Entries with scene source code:

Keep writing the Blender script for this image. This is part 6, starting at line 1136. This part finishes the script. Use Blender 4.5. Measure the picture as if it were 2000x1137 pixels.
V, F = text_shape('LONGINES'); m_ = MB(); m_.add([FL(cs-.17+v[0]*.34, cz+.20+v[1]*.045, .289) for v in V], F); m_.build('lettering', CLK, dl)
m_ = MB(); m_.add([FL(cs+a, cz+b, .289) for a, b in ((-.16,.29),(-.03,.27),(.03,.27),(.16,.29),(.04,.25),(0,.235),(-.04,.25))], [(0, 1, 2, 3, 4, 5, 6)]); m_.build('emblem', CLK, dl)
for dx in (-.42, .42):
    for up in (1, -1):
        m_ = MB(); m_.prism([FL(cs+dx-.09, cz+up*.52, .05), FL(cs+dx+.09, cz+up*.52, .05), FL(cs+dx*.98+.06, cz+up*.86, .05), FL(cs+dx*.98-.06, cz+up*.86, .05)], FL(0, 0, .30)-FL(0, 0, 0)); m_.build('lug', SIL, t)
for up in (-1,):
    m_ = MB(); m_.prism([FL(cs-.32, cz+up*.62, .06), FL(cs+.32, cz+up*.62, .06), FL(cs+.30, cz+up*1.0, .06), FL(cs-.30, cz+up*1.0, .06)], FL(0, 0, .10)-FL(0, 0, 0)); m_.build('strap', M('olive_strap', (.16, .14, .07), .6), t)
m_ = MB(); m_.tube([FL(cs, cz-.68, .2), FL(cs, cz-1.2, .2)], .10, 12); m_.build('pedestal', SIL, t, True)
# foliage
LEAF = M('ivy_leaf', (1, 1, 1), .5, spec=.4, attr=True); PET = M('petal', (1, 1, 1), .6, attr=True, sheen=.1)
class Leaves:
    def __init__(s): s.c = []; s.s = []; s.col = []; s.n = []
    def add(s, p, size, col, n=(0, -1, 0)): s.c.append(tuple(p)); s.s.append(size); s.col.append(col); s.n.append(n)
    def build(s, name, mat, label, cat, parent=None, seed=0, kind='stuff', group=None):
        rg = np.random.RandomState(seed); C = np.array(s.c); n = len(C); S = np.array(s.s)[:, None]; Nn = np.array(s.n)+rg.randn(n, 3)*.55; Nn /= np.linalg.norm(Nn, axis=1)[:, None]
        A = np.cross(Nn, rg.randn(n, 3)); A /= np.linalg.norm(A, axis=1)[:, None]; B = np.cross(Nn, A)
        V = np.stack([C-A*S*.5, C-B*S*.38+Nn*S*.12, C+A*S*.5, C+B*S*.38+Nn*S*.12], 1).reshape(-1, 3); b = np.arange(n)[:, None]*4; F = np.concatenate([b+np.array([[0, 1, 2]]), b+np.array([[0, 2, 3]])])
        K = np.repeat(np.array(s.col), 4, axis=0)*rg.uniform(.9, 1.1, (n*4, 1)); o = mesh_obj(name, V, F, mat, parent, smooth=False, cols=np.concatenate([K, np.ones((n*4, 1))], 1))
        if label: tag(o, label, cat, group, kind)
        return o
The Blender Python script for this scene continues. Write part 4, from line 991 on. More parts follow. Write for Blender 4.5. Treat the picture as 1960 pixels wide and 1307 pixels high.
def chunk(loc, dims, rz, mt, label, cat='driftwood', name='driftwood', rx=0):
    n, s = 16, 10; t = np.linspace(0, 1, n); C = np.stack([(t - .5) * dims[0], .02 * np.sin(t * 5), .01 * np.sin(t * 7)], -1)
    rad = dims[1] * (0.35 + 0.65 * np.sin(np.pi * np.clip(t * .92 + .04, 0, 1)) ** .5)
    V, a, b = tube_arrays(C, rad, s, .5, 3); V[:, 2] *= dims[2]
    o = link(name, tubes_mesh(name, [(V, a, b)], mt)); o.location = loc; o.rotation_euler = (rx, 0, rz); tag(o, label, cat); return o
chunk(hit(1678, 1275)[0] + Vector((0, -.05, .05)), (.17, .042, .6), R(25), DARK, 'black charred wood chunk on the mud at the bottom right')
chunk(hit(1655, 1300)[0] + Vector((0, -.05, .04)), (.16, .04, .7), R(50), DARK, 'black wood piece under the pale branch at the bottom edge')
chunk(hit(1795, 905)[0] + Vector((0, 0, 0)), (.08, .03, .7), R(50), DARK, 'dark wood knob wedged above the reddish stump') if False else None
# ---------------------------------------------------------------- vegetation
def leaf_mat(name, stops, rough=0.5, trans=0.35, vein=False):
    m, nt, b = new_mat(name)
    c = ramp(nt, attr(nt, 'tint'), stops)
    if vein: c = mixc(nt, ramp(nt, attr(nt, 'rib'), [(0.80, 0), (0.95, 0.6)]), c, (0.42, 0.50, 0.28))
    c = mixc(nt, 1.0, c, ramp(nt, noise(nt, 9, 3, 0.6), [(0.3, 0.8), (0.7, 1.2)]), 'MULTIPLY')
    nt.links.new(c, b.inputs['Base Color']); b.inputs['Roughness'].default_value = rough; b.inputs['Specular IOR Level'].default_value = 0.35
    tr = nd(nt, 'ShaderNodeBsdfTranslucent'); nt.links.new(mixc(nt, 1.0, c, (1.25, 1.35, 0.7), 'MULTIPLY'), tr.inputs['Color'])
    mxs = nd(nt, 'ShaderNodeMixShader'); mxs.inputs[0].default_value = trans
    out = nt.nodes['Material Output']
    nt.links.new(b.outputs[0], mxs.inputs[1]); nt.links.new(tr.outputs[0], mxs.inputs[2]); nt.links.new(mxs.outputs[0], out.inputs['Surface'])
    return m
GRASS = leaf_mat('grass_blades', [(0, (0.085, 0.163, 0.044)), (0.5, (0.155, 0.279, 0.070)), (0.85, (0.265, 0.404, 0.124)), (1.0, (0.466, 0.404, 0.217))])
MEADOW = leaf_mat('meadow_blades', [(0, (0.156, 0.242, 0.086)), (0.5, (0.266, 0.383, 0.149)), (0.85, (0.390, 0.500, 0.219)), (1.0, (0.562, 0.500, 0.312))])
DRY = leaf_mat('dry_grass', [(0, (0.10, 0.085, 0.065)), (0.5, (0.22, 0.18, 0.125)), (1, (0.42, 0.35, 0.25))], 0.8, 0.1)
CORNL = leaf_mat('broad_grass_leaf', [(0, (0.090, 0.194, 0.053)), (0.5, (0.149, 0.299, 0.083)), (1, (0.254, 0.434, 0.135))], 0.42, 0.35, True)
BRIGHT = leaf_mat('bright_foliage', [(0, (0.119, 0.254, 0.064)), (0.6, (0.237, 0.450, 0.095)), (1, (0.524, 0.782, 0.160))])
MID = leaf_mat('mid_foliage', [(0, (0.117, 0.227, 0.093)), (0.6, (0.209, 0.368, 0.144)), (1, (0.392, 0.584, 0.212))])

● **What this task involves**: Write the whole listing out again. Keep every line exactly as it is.

● **Exercise solution**:
Keep writing the Blender script for this image. This is part 6, starting at line 1136. This part finishes the script. Use Blender 4.5. Measure the picture as if it were 2000x1137 pixels.
V, F = text_shape('LONGINES'); m_ = MB(); m_.add([FL(cs-.17+v[0]*.34, cz+.20+v[1]*.045, .289) for v in V], F); m_.build('lettering', CLK, dl)
m_ = MB(); m_.add([FL(cs+a, cz+b, .289) for a, b in ((-.16,.29),(-.03,.27),(.03,.27),(.16,.29),(.04,.25),(0,.235),(-.04,.25))], [(0, 1, 2, 3, 4, 5, 6)]); m_.build('emblem', CLK, dl)
for dx in (-.42, .42):
    for up in (1, -1):
        m_ = MB(); m_.prism([FL(cs+dx-.09, cz+up*.52, .05), FL(cs+dx+.09, cz+up*.52, .05), FL(cs+dx*.98+.06, cz+up*.86, .05), FL(cs+dx*.98-.06, cz+up*.86, .05)], FL(0, 0, .30)-FL(0, 0, 0)); m_.build('lug', SIL, t)
for up in (-1,):
    m_ = MB(); m_.prism([FL(cs-.32, cz+up*.62, .06), FL(cs+.32, cz+up*.62, .06), FL(cs+.30, cz+up*1.0, .06), FL(cs-.30, cz+up*1.0, .06)], FL(0, 0, .10)-FL(0, 0, 0)); m_.build('strap', M('olive_strap', (.16, .14, .07), .6), t)
m_ = MB(); m_.tube([FL(cs, cz-.68, .2), FL(cs, cz-1.2, .2)], .10, 12); m_.build('pedestal', SIL, t, True)
# foliage
LEAF = M('ivy_leaf', (1, 1, 1), .5, spec=.4, attr=True); PET = M('petal', (1, 1, 1), .6, attr=True, sheen=.1)
class Leaves:
    def __init__(s): s.c = []; s.s = []; s.col = []; s.n = []
    def add(s, p, size, col, n=(0, -1, 0)): s.c.append(tuple(p)); s.s.append(size); s.col.append(col); s.n.append(n)
    def build(s, name, mat, label, cat, parent=None, seed=0, kind='stuff', group=None):
        rg = np.random.RandomState(seed); C = np.array(s.c); n = len(C); S = np.array(s.s)[:, None]; Nn = np.array(s.n)+rg.randn(n, 3)*.55; Nn /= np.linalg.norm(Nn, axis=1)[:, None]
        A = np.cross(Nn, rg.randn(n, 3)); A /= np.linalg.norm(A, axis=1)[:, None]; B = np.cross(Nn, A)
        V = np.stack([C-A*S*.5, C-B*S*.38+Nn*S*.12, C+A*S*.5, C+B*S*.38+Nn*S*.12], 1).reshape(-1, 3); b = np.arange(n)[:, None]*4; F = np.concatenate([b+np.array([[0, 1, 2]]), b+np.array([[0, 2, 3]])])
        K = np.repeat(np.array(s.col), 4, axis=0)*rg.uniform(.9, 1.1, (n*4, 1)); o = mesh_obj(name, V, F, mat, parent, smooth=False, cols=np.concatenate([K, np.ones((n*4, 1))], 1))
        if label: tag(o, label, cat, group, kind)
        return o
The Blender Python script for this scene continues. Write part 4, from line 991 on. More parts follow. Write for Blender 4.5. Treat the picture as 1960 pixels wide and 1307 pixels high.
def chunk(loc, dims, rz, mt, label, cat='driftwood', name='driftwood', rx=0):
    n, s = 16, 10; t = np.linspace(0, 1, n); C = np.stack([(t - .5) * dims[0], .02 * np.sin(t * 5), .01 * np.sin(t * 7)], -1)
    rad = dims[1] * (0.35 + 0.65 * np.sin(np.pi * np.clip(t * .92 + .04, 0, 1)) ** .5)
    V, a, b = tube_arrays(C, rad, s, .5, 3); V[:, 2] *= dims[2]
    o = link(name, tubes_mesh(name, [(V, a, b)], mt)); o.location = loc; o.rotation_euler = (rx, 0, rz); tag(o, label, cat); return o
chunk(hit(1678, 1275)[0] + Vector((0, -.05, .05)), (.17, .042, .6), R(25), DARK, 'black charred wood chunk on the mud at the bottom right')
chunk(hit(1655, 1300)[0] + Vector((0, -.05, .04)), (.16, .04, .7), R(50), DARK, 'black wood piece under the pale branch at the bottom edge')
chunk(hit(1795, 905)[0] + Vector((0, 0, 0)), (.08, .03, .7), R(50), DARK, 'dark wood knob wedged above the reddish stump') if False else None
# ---------------------------------------------------------------- vegetation
def leaf_mat(name, stops, rough=0.5, trans=0.35, vein=False):
    m, nt, b = new_mat(name)
    c = ramp(nt, attr(nt, 'tint'), stops)
    if vein: c = mixc(nt, ramp(nt, attr(nt, 'rib'), [(0.80, 0), (0.95, 0.6)]), c, (0.42, 0.50, 0.28))
    c = mixc(nt, 1.0, c, ramp(nt, noise(nt, 9, 3, 0.6), [(0.3, 0.8), (0.7, 1.2)]), 'MULTIPLY')
    nt.links.new(c, b.inputs['Base Color']); b.inputs['Roughness'].default_value = rough; b.inputs['Specular IOR Level'].default_value = 0.35
    tr = nd(nt, 'ShaderNodeBsdfTranslucent'); nt.links.new(mixc(nt, 1.0, c, (1.25, 1.35, 0.7), 'MULTIPLY'), tr.inputs['Color'])
    mxs = nd(nt, 'ShaderNodeMixShader'); mxs.inputs[0].default_value = trans
    out = nt.nodes['Material Output']
    nt.links.new(b.outputs[0], mxs.inputs[1]); nt.links.new(tr.outputs[0], mxs.inputs[2]); nt.links.new(mxs.outputs[0], out.inputs['Surface'])
    return m
GRASS = leaf_mat('grass_blades', [(0, (0.085, 0.163, 0.044)), (0.5, (0.155, 0.279, 0.070)), (0.85, (0.265, 0.404, 0.124)), (1.0, (0.466, 0.404, 0.217))])
MEADOW = leaf_mat('meadow_blades', [(0, (0.156, 0.242, 0.086)), (0.5, (0.266, 0.383, 0.149)), (0.85, (0.390, 0.500, 0.219)), (1.0, (0.562, 0.500, 0.312))])
DRY = leaf_mat('dry_grass', [(0, (0.10, 0.085, 0.065)), (0.5, (0.22, 0.18, 0.125)), (1, (0.42, 0.35, 0.25))], 0.8, 0.1)
CORNL = leaf_mat('broad_grass_leaf', [(0, (0.090, 0.194, 0.053)), (0.5, (0.149, 0.299, 0.083)), (1, (0.254, 0.434, 0.135))], 0.42, 0.35, True)
BRIGHT = leaf_mat('bright_foliage', [(0, (0.119, 0.254, 0.064)), (0.6, (0.237, 0.450, 0.095)), (1, (0.524, 0.782, 0.160))])
MID = leaf_mat('mid_foliage', [(0, (0.117, 0.227, 0.093)), (0.6, (0.209, 0.368, 0.144)), (1, (0.392, 0.584, 0.212))])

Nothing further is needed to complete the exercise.